#### What the task asks:
Up to and including the line containing "return sl_, P", please reproduce the lines of the listing below, starting from the top.

#### Information supplied:
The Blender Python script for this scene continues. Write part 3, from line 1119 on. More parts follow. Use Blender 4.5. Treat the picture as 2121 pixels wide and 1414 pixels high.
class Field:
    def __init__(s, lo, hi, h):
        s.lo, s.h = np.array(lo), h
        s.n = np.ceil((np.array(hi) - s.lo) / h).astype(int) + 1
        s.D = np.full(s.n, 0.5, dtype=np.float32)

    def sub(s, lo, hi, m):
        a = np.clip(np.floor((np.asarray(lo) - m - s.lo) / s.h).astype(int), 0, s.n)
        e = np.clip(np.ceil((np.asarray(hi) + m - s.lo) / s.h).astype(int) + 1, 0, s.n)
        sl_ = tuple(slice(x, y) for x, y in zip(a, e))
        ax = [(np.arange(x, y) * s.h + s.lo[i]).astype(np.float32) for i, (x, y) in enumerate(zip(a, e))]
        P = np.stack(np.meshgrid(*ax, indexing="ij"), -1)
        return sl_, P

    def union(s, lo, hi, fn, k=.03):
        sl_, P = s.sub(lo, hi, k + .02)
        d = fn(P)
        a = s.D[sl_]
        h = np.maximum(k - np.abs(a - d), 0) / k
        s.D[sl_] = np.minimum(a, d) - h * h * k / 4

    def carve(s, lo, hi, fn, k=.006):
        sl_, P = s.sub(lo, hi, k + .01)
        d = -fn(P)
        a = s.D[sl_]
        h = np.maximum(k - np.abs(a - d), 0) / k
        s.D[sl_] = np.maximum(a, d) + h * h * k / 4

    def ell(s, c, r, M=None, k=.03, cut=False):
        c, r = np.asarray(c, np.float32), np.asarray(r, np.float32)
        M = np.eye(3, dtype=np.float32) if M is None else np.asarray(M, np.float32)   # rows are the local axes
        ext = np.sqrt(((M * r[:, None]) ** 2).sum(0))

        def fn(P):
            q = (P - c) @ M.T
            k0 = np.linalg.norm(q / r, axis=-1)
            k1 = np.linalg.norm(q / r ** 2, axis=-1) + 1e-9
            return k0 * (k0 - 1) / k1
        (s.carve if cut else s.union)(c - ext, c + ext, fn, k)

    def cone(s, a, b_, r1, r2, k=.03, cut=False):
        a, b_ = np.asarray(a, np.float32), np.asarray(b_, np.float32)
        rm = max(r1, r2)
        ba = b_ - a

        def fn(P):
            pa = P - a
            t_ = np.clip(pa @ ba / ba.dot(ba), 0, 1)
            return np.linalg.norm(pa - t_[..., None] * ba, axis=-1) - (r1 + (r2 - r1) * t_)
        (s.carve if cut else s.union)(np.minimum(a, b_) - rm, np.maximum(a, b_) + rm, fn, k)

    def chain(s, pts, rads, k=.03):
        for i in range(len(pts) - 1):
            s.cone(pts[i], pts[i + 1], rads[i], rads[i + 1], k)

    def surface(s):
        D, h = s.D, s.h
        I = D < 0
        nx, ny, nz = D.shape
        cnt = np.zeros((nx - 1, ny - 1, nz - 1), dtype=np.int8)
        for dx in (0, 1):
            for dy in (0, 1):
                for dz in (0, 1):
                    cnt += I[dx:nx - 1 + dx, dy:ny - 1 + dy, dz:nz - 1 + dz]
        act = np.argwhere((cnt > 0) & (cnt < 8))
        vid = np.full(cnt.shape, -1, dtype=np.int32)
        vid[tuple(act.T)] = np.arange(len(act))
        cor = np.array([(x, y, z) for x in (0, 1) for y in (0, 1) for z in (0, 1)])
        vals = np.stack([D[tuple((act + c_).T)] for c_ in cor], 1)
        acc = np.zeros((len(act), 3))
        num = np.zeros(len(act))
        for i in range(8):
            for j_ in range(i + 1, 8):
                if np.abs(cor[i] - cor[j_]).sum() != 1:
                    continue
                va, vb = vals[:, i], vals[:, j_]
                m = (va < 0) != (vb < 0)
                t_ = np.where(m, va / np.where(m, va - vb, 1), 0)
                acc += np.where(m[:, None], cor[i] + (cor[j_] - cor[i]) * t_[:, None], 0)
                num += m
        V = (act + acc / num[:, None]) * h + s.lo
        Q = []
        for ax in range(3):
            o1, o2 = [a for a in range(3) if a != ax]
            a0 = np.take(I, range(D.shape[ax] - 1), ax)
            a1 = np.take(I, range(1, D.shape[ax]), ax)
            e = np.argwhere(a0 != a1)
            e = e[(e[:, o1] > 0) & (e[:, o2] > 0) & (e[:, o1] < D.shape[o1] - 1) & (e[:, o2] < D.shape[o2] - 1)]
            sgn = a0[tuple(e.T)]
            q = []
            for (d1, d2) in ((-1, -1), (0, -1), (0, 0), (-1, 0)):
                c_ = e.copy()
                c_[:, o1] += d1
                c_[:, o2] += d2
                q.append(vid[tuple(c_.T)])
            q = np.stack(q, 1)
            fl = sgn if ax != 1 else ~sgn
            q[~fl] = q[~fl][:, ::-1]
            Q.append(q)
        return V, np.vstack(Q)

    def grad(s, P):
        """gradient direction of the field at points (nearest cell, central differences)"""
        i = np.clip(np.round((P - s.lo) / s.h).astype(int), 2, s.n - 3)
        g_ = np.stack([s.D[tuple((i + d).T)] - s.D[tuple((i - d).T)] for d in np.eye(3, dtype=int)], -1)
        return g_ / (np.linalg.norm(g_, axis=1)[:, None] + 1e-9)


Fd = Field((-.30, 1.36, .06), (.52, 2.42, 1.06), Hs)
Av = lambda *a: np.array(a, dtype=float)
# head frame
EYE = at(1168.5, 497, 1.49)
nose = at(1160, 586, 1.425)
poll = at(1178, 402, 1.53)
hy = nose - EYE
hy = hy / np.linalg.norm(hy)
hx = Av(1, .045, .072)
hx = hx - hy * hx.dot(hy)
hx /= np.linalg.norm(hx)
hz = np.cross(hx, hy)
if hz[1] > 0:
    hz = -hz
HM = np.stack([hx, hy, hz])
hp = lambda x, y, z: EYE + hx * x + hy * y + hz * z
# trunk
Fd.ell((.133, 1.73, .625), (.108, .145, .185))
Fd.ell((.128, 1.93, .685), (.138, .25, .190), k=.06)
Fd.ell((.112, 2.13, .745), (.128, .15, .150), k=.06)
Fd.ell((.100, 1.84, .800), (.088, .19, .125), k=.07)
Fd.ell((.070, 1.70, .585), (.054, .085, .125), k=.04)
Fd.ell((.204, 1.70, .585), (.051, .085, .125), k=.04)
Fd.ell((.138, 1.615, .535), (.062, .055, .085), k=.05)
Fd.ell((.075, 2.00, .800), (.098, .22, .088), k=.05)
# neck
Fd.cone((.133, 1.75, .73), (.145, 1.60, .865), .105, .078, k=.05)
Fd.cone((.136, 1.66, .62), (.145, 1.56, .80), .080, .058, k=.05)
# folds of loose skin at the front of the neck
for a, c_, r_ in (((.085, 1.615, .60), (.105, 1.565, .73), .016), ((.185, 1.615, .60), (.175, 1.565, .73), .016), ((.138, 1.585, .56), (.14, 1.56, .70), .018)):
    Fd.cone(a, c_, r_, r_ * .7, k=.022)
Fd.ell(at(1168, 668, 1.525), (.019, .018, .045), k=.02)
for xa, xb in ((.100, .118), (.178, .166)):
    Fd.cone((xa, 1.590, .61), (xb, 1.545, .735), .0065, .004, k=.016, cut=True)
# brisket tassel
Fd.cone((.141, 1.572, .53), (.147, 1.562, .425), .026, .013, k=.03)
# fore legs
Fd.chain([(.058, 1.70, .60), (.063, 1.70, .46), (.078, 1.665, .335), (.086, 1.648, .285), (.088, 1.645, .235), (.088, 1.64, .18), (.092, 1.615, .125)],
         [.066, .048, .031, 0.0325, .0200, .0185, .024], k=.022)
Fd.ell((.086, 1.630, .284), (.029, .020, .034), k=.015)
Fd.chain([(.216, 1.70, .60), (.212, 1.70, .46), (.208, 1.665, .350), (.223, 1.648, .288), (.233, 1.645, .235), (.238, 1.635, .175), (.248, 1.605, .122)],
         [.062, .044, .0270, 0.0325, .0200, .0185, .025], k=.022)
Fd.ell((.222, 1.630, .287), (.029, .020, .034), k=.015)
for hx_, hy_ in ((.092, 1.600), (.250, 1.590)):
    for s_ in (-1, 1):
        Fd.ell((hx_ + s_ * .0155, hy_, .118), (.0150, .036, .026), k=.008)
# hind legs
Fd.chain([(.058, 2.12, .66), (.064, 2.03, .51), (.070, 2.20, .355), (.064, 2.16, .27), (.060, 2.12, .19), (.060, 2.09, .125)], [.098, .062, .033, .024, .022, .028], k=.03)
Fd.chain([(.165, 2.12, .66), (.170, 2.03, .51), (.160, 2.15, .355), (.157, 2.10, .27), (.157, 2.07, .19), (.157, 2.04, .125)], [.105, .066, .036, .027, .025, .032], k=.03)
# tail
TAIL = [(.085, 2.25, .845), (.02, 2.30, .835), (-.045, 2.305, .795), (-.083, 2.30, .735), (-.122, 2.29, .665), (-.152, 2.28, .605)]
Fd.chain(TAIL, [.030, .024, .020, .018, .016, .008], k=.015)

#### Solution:
The Blender Python script for this scene continues. Write part 3, from line 1119 on. More parts follow. Use Blender 4.5. Treat the picture as 2121 pixels wide and 1414 pixels high.
class Field:
    def __init__(s, lo, hi, h):
        s.lo, s.h = np.array(lo), h
        s.n = np.ceil((np.array(hi) - s.lo) / h).astype(int) + 1
        s.D = np.full(s.n, 0.5, dtype=np.float32)

    def sub(s, lo, hi, m):
        a = np.clip(np.floor((np.asarray(lo) - m - s.lo) / s.h).astype(int), 0, s.n)
        e = np.clip(np.ceil((np.asarray(hi) + m - s.lo) / s.h).astype(int) + 1, 0, s.n)
        sl_ = tuple(slice(x, y) for x, y in zip(a, e))
        ax = [(np.arange(x, y) * s.h + s.lo[i]).astype(np.float32) for i, (x, y) in enumerate(zip(a, e))]
        P = np.stack(np.meshgrid(*ax, indexing="ij"), -1)
        return sl_, P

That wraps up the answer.